29 de abril de 2006

fuera de temporada

Justo en el momento de bajar la persiana te diste cuenta de lo solo que estabas. Aún te estremecías cada vez que la veías aparecer en la oscuridad de la noche, con su piel tan blanca que brillaba y esa textura eléctrica, ahuyentando los fantasmas que querían saldar su deuda contigo. Decías que ella era un trozo de diamante, devolviéndote siempre tu imagen depurada, sin tener en cuenta las sombras y tu capacidad innata para caminar por el borde del pozo con los ojos cerrados. En el fondo fuiste incapaz de leerla, como todos los que la llevaban prendida del brazo, un trofeo de caza para ojos fácilmente impresionables, creían conocerla tan bien que nunca le preguntaban nada. Todavía te recuerdo despierto a las cuatro de la mañana, asegurándote de que ella sigue durmiendo a tu espalda, escribiendo en el espejo del baño que deberías ser feliz sólo con eso. Pero eres demasiado torpe, y ella era tan rápida cambiando de mano los billetes de autobús que no fuiste capaz de decírselo hasta que estuvo a muchos amaneceres de aquí. Ahora dos leyendas se siguen cumpliendo: la gente se agolpa frente al patíbulo cuando no conoce al condenado, y puedes pasarte media vida persiguiendo una mirada, prenderle fuego a todo lo que eras, para acabar perdido sin antes y sin después.

17 de abril de 2006

etcétera

Nos reencontramos la noche en que llovían las palabras como balas perdidas. Ella era la superviviente de mil batallas y ahora se encontraba sin ejército, sin bandera y demasiado lejos de la orilla como para tener remordimientos. Decidimos mitificar ese ratito, cada pequeña parcela de inmortalidad, cada resplandor de luz, más allá de los libros y las canciones; como quien firma un pacto de no agresión brindamos por las penas y nos pusimos la luna por sombrero. En aquella trinchera el olor a tierra y el sonido amortiguado de los pasos ajenos conseguían que, al cerrar los ojos, la realidad inhóspita se volviera barco varado, idioma que inventamos sobre la marcha. Tal vez porque nos habíamos alejado tanto el uno del otro, esa noche nos reconocimos por la espalda, como condenados a muerte con los ojos vendados. Por eso ardía torpemente cada paraguas olvidado, y ella trataba en vano de encontrar algún instante que mereciera una historia entre los años que pasó perdida, descalza sobre cristales de amor roto. Le dije, recuerda que con esos pedazos construirás pronto otro sueño, un nuevo castillo en el aire. Ella sonrió y pedimos otra botella.

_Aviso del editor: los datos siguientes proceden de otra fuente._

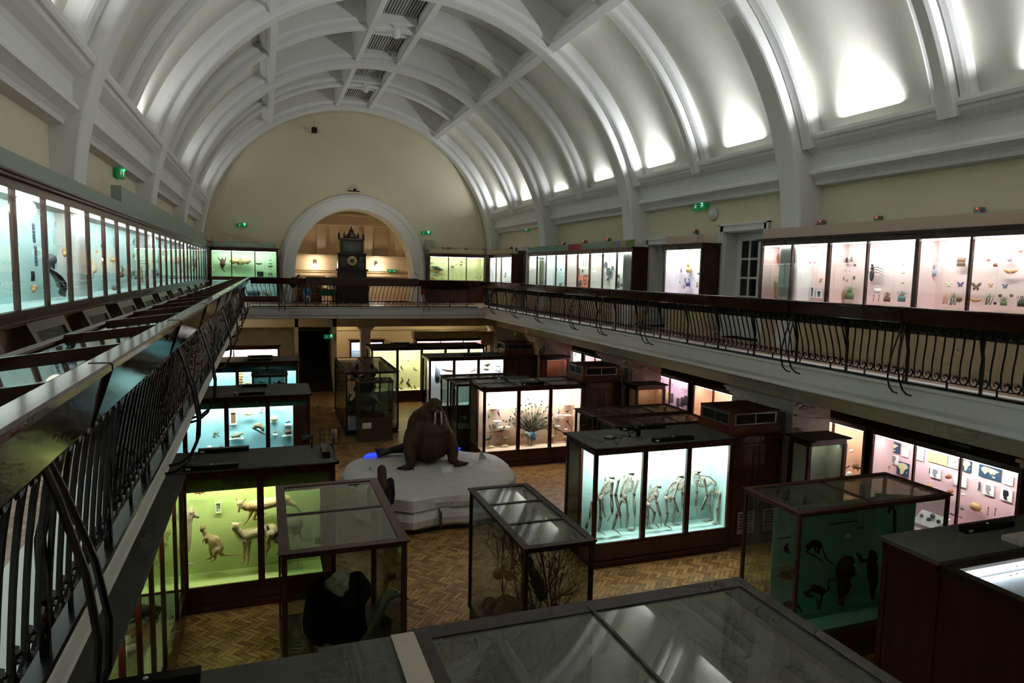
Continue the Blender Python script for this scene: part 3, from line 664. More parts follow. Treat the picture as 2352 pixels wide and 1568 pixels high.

Cuando salí de allí, ya los andamios estaban dispuestos; la princesa había encontrado un puerto en el que anclar. Al pisar la calle, el frío absoluto me recibió con indiferencia.

4 de abril de 2006

tragando soledad

Jugábamos a cruzarnos en la oscuridad de aquel bar lleno de gente, y sí, tú eras de nuevo algo delimitable, algo que yo era capaz de dibujar con los dedos sobre la acera ardiendo. Y volvíamos a pisar un territorio que los dos reconocíamos, a pesar del tiempo y de los golpes que nos habían alejado demasiado. Por eso cuando te miraba no podía parar de sonreír, de besar cada gesto tuyo inconscientemente, como si hubiera aprendido a hacerlo de niño y no fuese algo controlado. Ocurre siempre, como una ecuación matemática, y tú lo notas: cuando la música callada nos rodea todo lo demás desaparece, y sólo quedamos tú y yo, como la primera vez. Y duele, duele pensar en estos encuentros como en pequeñas pausas o estaciones de un viaje que no hemos elegido, cuando realmente desearía que ese momento, el brillo de los ojos, tu tacto distraído, se mantuvieran verdes, consiguieran permanecer de este lado y no del otro. Desearía no necesitar lápiz ni papel cada vez que quisiera abrazarte.